Polynice, alias «Ben Laden», est connu depuis longtemps comme un membre de gang affilié à la famille des «Rouges». Un enquêteur a raconté devant la cour l'an dernier qu'il gérait un réseau de trafic de stupéfiants au centre-ville et s'approvisionnait auprès d'autres membres des Rouges.

Risque de riposte

«Puisque le restaurant Mon Nan est un lieu régulier de réunion, où le groupe victime (gang de rue rouge) peut s'attendre à trouver des membres du groupe adversaire (bleu) pour une vengeance ou une réplique, l'ouverture du restaurant constitue un risque pour les employés et les clients du restaurant, les résidents du secteur et les citoyens qui circulent aux alentours», expliquait le SPVM dans sa demande pour une audience d'urgence.

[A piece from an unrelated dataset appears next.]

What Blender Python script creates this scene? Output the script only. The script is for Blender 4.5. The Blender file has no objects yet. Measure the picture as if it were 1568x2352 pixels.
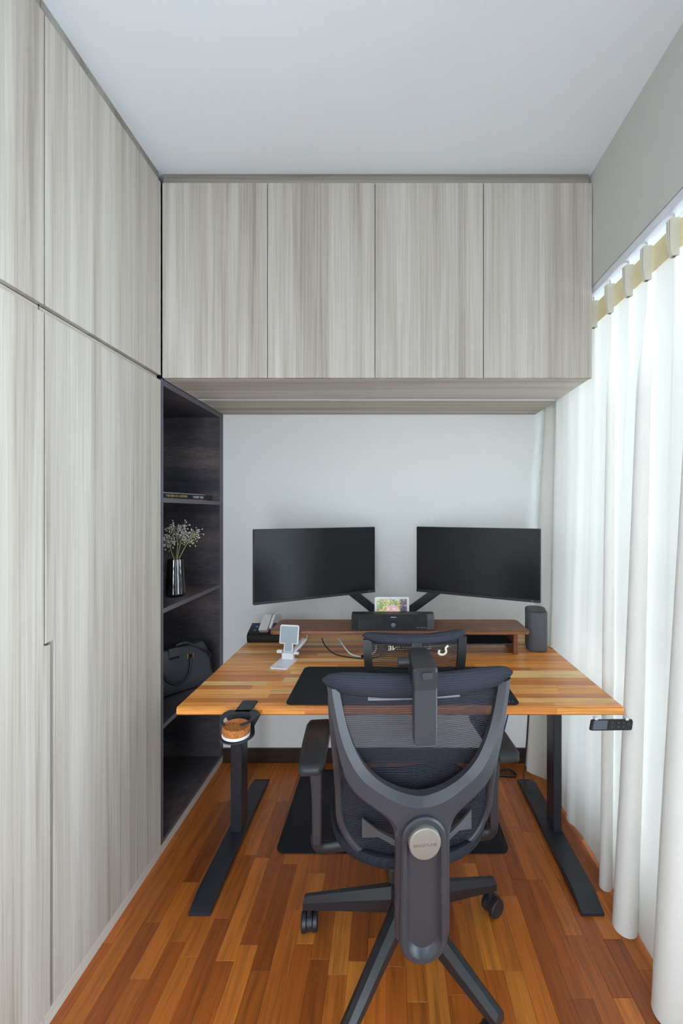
import bpy, bmesh, math, random
from mathutils import Vector, Matrix, noise

# ------------------------------------------------------------------ camera, light, exposure
SC = bpy.context.scene
COL = SC.collection
EYE = 1.382
FOC = 950.0                      # focal length in pixels of the 1568 x 2352 frame
cam = bpy.data.cameras.new('camera')
cam.sensor_fit = 'VERTICAL'
cam.sensor_height = 36.0
cam.sensor_width = 24.0
cam.lens = FOC / 2352 * 36.0
cam.shift_x = -106 / 2352
cam.shift_y = 0.0
cam.clip_start = 0.02
camo = bpy.data.objects.new('camera', cam)
COL.objects.link(camo)
camo.location = (0, 0, EYE)
camo.rotation_euler = (math.pi / 2, 0, 0)
SC.camera = camo

world = bpy.data.worlds.new('overcast_sky')
SC.world = world
world.use_nodes = True
bg = world.node_tree.nodes['Background']
bg.inputs[0].default_value = (0.80, 0.91, 1.0, 1)
bg.inputs[1].default_value = 6.6

SC.view_settings.view_transform = 'Standard'
SC.view_settings.look = 'None'
SC.view_settings.gamma = 1.0
SC.view_settings.exposure = 0.52
SC.view_settings.use_curve_mapping = False
SC.cycles.max_bounces = 10
SC.cycles.diffuse_bounces = 6
SC.cycles.glossy_bounces = 4
SC.cycles.transparent_max_bounces = 16
SC.cycles.transmission_bounces = 8
SC.cycles.sample_clamp_indirect = 6.0

# ------------------------------------------------------------------ materials
def srgb(r, g, b):
    f = lambda c: (c / 255 / 12.92) if c / 255 <= 0.04045 else ((c / 255 + 0.055) / 1.055) ** 2.4
    return (f(r), f(g), f(b), 1)

class NT:
    def __init__(self, name):
        self.m = bpy.data.materials.new(name)
        self.m.use_nodes = True
        self.t = self.m.node_tree
        self.b = self.t.nodes['Principled BSDF']
        self.out = self.t.nodes['Material Output']
    def n(self, kind, **kw):
        nd = self.t.nodes.new(kind)
        for k, v in kw.items():
            setattr(nd, k, v)
        return nd
    def l(self, a, b):
        self.t.links.new(a, b)
    def pos(self, scale=(1, 1, 1), obj=False, loc=(0, 0, 0)):
        mp = self.n('ShaderNodeMapping')
        mp.inputs['Scale'].default_value = scale
        mp.inputs['Location'].default_value = loc
        if obj:
            self.l(self.n('ShaderNodeTexCoord').outputs['Object'], mp.inputs[0])
        else:
            self.l(self.n('ShaderNodeNewGeometry').outputs['Position'], mp.inputs[0])
        return mp.outputs[0]
    def noise(self, vec, scale=1.0, detail=4.0, rough=0.55, dist=0.0):
        nd = self.n('ShaderNodeTexNoise')
        nd.inputs['Scale'].default_value = scale
        nd.inputs['Detail'].default_value = detail
        nd.inputs['Roughness'].default_value = rough
        nd.inputs['Distortion'].default_value = dist
        self.l(vec, nd.inputs['Vector'])
        return nd.outputs['Fac']
    def ramp(self, fac, stops):
        r = self.n('ShaderNodeValToRGB')
        cr = r.color_ramp
        while len(cr.elements) < len(stops):
            cr.elements.new(0.5)
        for e, (p, c) in zip(cr.elements, stops):
            e.position = p
            e.color = c if len(c) == 4 else (*c, 1)
        self.l(fac, r.inputs[0])
        return r.outputs[0]
    def mix(self, fac, a, b, blend='MIX'):
        m = self.n('ShaderNodeMix', data_type='RGBA', blend_type=blend)
        if isinstance(fac, (int, float)):
            m.inputs[0].default_value = fac
        else:
            self.l(fac, m.inputs[0])
        for s, v in ((m.inputs[6], a), (m.inputs[7], b)):
            if isinstance(v, tuple):
                s.default_value = v
            else:
                self.l(v, s)
        return m.outputs[2]
    def math(self, op, a, b=0.0):
        m = self.n('ShaderNodeMath', operation=op)
        for s, v in ((m.inputs[0], a), (m.inputs[1], b)):
            if isinstance(v, (int, float)):
                s.default_value = v
            else:
                self.l(v, s)
        return m.outputs[0]
    def bump(self, h, strength=0.2, dist=0.002):
        b = self.n('ShaderNodeBump')
        b.inputs['Strength'].default_value = strength
        b.inputs['Distance'].default_value = dist
        self.l(h, b.inputs['Height'])
        self.l(b.outputs[0], self.b.inputs['Normal'])

def plain(name, col, rough=0.5, metal=0.0, spec=0.5, grain=0.0, gscale=300, bump=0.0):
    t = NT(name)
    t.b.inputs['Roughness'].default_value = rough
    t.b.inputs['Metallic'].default_value = metal
    t.b.inputs['Specular IOR Level'].default_value = spec
    t.b.inputs['Base Color'].default_value = col
    if grain or bump:
        f = t.noise(t.pos(), gscale, 3)
        if grain:
            lo = tuple(c * (1 - grain) for c in col[:3]) + (1,)
            hi = tuple(min(1, c * (1 + grain)) for c in col[:3]) + (1,)
            t.l(t.ramp(f, [(0.3, lo), (0.7, hi)]), t.b.inputs['Base Color'])
        if bump:
            t.bump(f, bump, 0.001)
    return t.m

def laminate(name, axis, stops, rough=0.55):
    t = NT(name)
    tup = isinstance(axis, tuple)
    sc = list(axis) if tup else [38, 38, 38]
    if not tup: sc[axis] = 0.75
    p = t.pos(tuple(sc))
    broad = t.noise(p, 0.42, 3, 0.5, 0.5)
    sc2 = [v * 5 for v in axis] if tup else [150, 150, 150]
    if not tup: sc2[axis] = 2.0
    p2 = t.pos(tuple(sc2))
    fine = t.noise(p2, 1.0, 4, 0.6, 0.3)
    f = t.math('ADD', t.math('MULTIPLY', broad, 0.62), t.math('MULTIPLY', fine, 0.38))
    t.l(t.ramp(f, stops), t.b.inputs['Base Color'])
    t.b.inputs['Roughness'].default_value = rough
    t.b.inputs['Specular IOR Level'].default_value = 0.35
    t.bump(fine, 0.15, 0.0006)
    return t.m

LAM = [(0.37, srgb(152, 142, 130)), (0.45, srgb(173, 164, 153)), (0.52, srgb(183, 176, 166)), (0.61, srgb(197, 191, 183))]
M = {}
M['lam_v'] = laminate('greige_laminate_upright', 2, LAM)
M['lam_x'] = laminate('greige_laminate_crosswise', 0, [(p, tuple(min(1, c * 1.15) for c in k[:3]) + (1,)) for p, k in LAM])
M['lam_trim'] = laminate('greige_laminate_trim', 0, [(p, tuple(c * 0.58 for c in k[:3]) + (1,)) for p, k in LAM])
M['lam_ytrim'] = laminate('greige_laminate_plinth', 1, [(p, tuple(min(1, c * 1.05) for c in k[:3]) + (1,)) for p, k in LAM])
M['dark_lam'] = laminate('charcoal_wood_laminate', (5, 5, 26), [(0.36, srgb(56, 56, 64)), (0.5, srgb(78, 74, 79)), (0.64, srgb(108, 98, 95))], 0.5)
M['dark_edge'] = plain('charcoal_edge_band', srgb(92, 90, 97), 0.55, grain=0.12, gscale=120)
M['wall'] = plain('wall_paint', srgb(238, 239, 238), 0.85, spec=0.2, bump=0.03, gscale=500)
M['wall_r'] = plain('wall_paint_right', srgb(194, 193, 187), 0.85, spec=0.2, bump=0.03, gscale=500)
M['ceil'] = plain('ceiling_paint', srgb(232, 237, 243), 0.9, spec=0.1)
M['skirt'] = plain('dark_skirting_wood', srgb(48, 33, 26), 0.45, grain=0.3, gscale=40)
M['black_metal'] = plain('black_powder_coat', srgb(44, 46, 54), 0.36, spec=0.5, bump=0.05, gscale=900)
M['black_plastic'] = plain('black_plastic', srgb(34, 34, 38), 0.4, spec=0.45)
M['chair_plastic'] = plain('charcoal_nylon', srgb(55, 55, 61), 0.36, spec=0.45, bump=0.08, gscale=1500)
M['chair_dark'] = plain('dark_nylon', srgb(40, 40, 44), 0.38, spec=0.45)
M['soft_black'] = plain('soft_touch_black', srgb(44, 45, 48), 0.42, spec=0.4)
M['rubber'] = plain('black_rubber', srgb(30, 30, 34), 0.6, spec=0.3)
M['deskmat'] = plain('black_felt_mat', srgb(42, 44, 49), 0.85, spec=0.2, grain=0.15, gscale=900)
M['footmat'] = plain('black_foam_mat', srgb(28, 31, 40), 0.6, spec=0.3, bump=0.1, gscale=600)
M['white_plastic'] = plain('white_plastic', srgb(232, 230, 234), 0.35)
M['grey_pad'] = plain('grey_silicone', srgb(160, 172, 178), 0.5)
M['nickel'] = plain('brushed_nickel', srgb(158, 156, 149), 0.45, metal=0.7)
M['steel'] = plain('dark_steel', srgb(120, 124, 130), 0.28, metal=1.0)
M['nickel_print'] = plain('disc_print', srgb(84, 82, 80), 0.6)
M['cork'] = plain('cork', srgb(176, 112, 62), 0.8, grain=0.45, gscale=160, spec=0.2)
M['leather'] = plain('black_leather', srgb(56, 59, 68), 0.36, spec=0.5, bump=0.06, gscale=250)
M['leather_dark'] = plain('black_leather_strap', srgb(20, 20, 24), 0.38, spec=0.5)
M['gold'] = plain('brass', srgb(205, 170, 95), 0.25, metal=1.0)
M['cable_w'] = plain('white_cable', srgb(222, 220, 216), 0.45)
M['cable_b'] = plain('black_cable', srgb(24, 24, 27), 0.45)
M['cable_blue'] = plain('blue_cable', srgb(52, 66, 128), 0.45)
M['stem'] = plain('dried_stem', srgb(148, 152, 104), 0.7, grain=0.3, gscale=200)
M['bud'] = plain('pale_bud', srgb(196, 186, 190), 0.5, grain=0.12, gscale=250)
M['book_black'] = plain('black_book_cover', srgb(26, 29, 36), 0.5, spec=0.3)
M['book_grey'] = plain('grey_book_cover', srgb(128, 140, 146), 0.45)
M['paper'] = plain('book_pages', srgb(214, 208, 194), 0.8)
M['ink_gold'] = plain('gold_lettering', srgb(232, 182, 92), 0.5)
M['ink_white'] = plain('white_lettering', srgb(228, 228, 232), 0.5)
M['ink_orange'] = plain('orange_band', srgb(190, 108, 30), 0.5)
M['ink_cream'] = plain('cream_lettering', srgb(232, 222, 198), 0.5)
M['ink_grey'] = plain('grey_print', srgb(120, 124, 130), 0.5)
M['led'] = plain('frosted_light_diffuser', srgb(232, 236, 240), 0.5)
M['track'] = plain('white_aluminium', srgb(214, 218, 226), 0.3, spec=0.5)
M['frame_alu'] = plain('window_aluminium', srgb(120, 132, 142), 0.4, metal=0.5)
M['speaker_cloth'] = plain('speaker_mesh', srgb(84, 86, 92), 0.7, grain=0.5, gscale=900)
M['screen_dim'] = plain('switched_off_display', srgb(96, 104, 114), 0.2)
M['silver_bracket'] = plain('grey_bracket', srgb(84, 86, 90), 0.35, metal=0.3)
M['plug'] = plain('adapter_white', srgb(205, 200, 200), 0.35)

def stripe_mesh(name, col, period, amin, amax, rough=0.6, axis='Z'):
    """woven see-through mesh cloth: solid cross threads with gaps between them"""
    t = NT(name)
    sep = t.n('ShaderNodeSeparateXYZ')
    t.l(t.n('ShaderNodeTexCoord').outputs['Object'], sep.inputs[0])
    w = t.math('SINE', t.math('MULTIPLY', sep.outputs[axis], 2 * math.pi / period))
    w01 = t.math('ADD', t.math('MULTIPLY', w, 0.5), 0.5)
    a = t.math('ADD', t.math('MULTIPLY', w01, amax - amin), amin)
    t.b.inputs['Base Color'].default_value = col
    t.b.inputs['Roughness'].default_value = rough
    t.b.inputs['Specular IOR Level'].default_value = 0.25
    tr = t.n('ShaderNodeBsdfTransparent')
    mx = t.n('ShaderNodeMixShader')
    t.l(a, mx.inputs[0]); t.l(tr.outputs[0], mx.inputs[1]); t.l(t.b.outputs[0], mx.inputs[2])
    t.l(mx.outputs[0], t.out.inputs[0])
    return t.m
M['mesh_back'] = stripe_mesh('chair_back_mesh', srgb(46, 49, 60), 0.0052, 0.38, 0.92)
M['mesh_head'] = stripe_mesh('headrest_mesh', srgb(44, 44, 50), 0.0056, 0.32, 0.88)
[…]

Les policiers soulignaient que l'établissement est situé à l'angle d'une rue piétonne et d'une rue résidentielle, dans un secteur populeux, et qu'il génère un achalandage important la nuit. La situation devenait intolérable.

Il faut dire que le SPVM observait depuis des années la présence de membres de groupes criminels qui se retrouvaient de nuit au restaurant Mon Nan. L'établissement ouvert en 1982 était réputé depuis longtemps pour offrir des repas complets particulièrement tard, soit jusqu'à 4 h du matin tous les jours à l'exception du lundi, où le service se terminait à 3h.

De jour, la clientèle n'a rien de spécial. Mais après la fermeture des bars, plusieurs criminels y avaient leurs habitudes.

«Le restaurant Mon Nan est un lieu de rassemblement en fin de soirée, pour tous les groupes criminalisés de la métropole», lit-on dans les documents déposés à la Régie. L'escouade Éclipse du SPVM y a noté une quarantaine de fois la présence de membres de clubs de motards criminels québécois et de gangs de rue issus de diverses communautés culturelles de Montréal. Des groupes qui ne font pas toujours bon ménage.

«Ces gens sont violents, dangereux et ont, pour la plupart, accès à des armes à feu», affirme le SPVM, en citant de nombreux évènements violents reliés à l'établissement.

En décembre, en un mois seulement, les policiers ont dû intervenir deux fois à l'intérieur pour des bagarres impliquant une vingtaine de personnes, entre 3h et 5h du matin. Des couteaux avaient été sortis, une chaise avait été lancée vers un client, une femme avait reçu une assiette sur la tête, un chargeur de pistolet avait été retrouvé par terre.

Collaboration du propriétaire

Le propriétaire, Joes Wah Lee, a rencontré les policiers et reconnu un problème de fréquentation criminelle à la sortie des bars. Le 11 mai, il a consenti à la suspension volontaire de ses permis d'alcool et à la fermeture temporaire de son salon VIP jusqu'à ce qu'une solution durable soit trouvée au problème. Il a aussi fait installer de nouvelles caméras de surveillance et s'est engagé à ce que les policiers y aient accès sur demande.

Hier, un enquêteur du SPVM, Donald Hubert, a témoigné devant les régisseurs de la Régie des alcools, des courses et des jeux que ces mesures avaient eu un effet important sur le quartier. «On voit vraiment un environnement qui a changé complètement. L'impact est évident sur les lieux et le voisinage», a-t-il dit.

Après de longues négociations avec la police et le contentieux de la Régie, le restaurateur s'est engagé à cesser dorénavant le service d'alcool à 1h30 et à ne plus tolérer de clients passé 2h du matin. Pour toujours. 

Les caméras demeureront en place et un écriteau à l'entrée avertira les clients que l'établissement collabore avec la police. L'ensemble des mesures devrait éliminer les réunions de groupes criminels à la sortie des bars.

L'entente a satisfait toutes les parties. L'enquêteur Donald Hubert a dit avoir bon espoir que le nouvel arrangement réglerait les problèmes de fréquentation du restaurant.

L'avocat du restaurant, Me Richard Phaneuf, s'est réjoui d'avoir trouvé un terrain d'entente. Il a souligné que son client n'avait jamais souhaité voir des criminels mettre en danger ses clients et son personnel.

«Rien dans la preuve ne démontrait que mon client sympathisait avec ces gens-là. Même pas proche. Il a démontré sa bonne foi là-dedans pour éviter des problèmes importants», a-t-il précisé.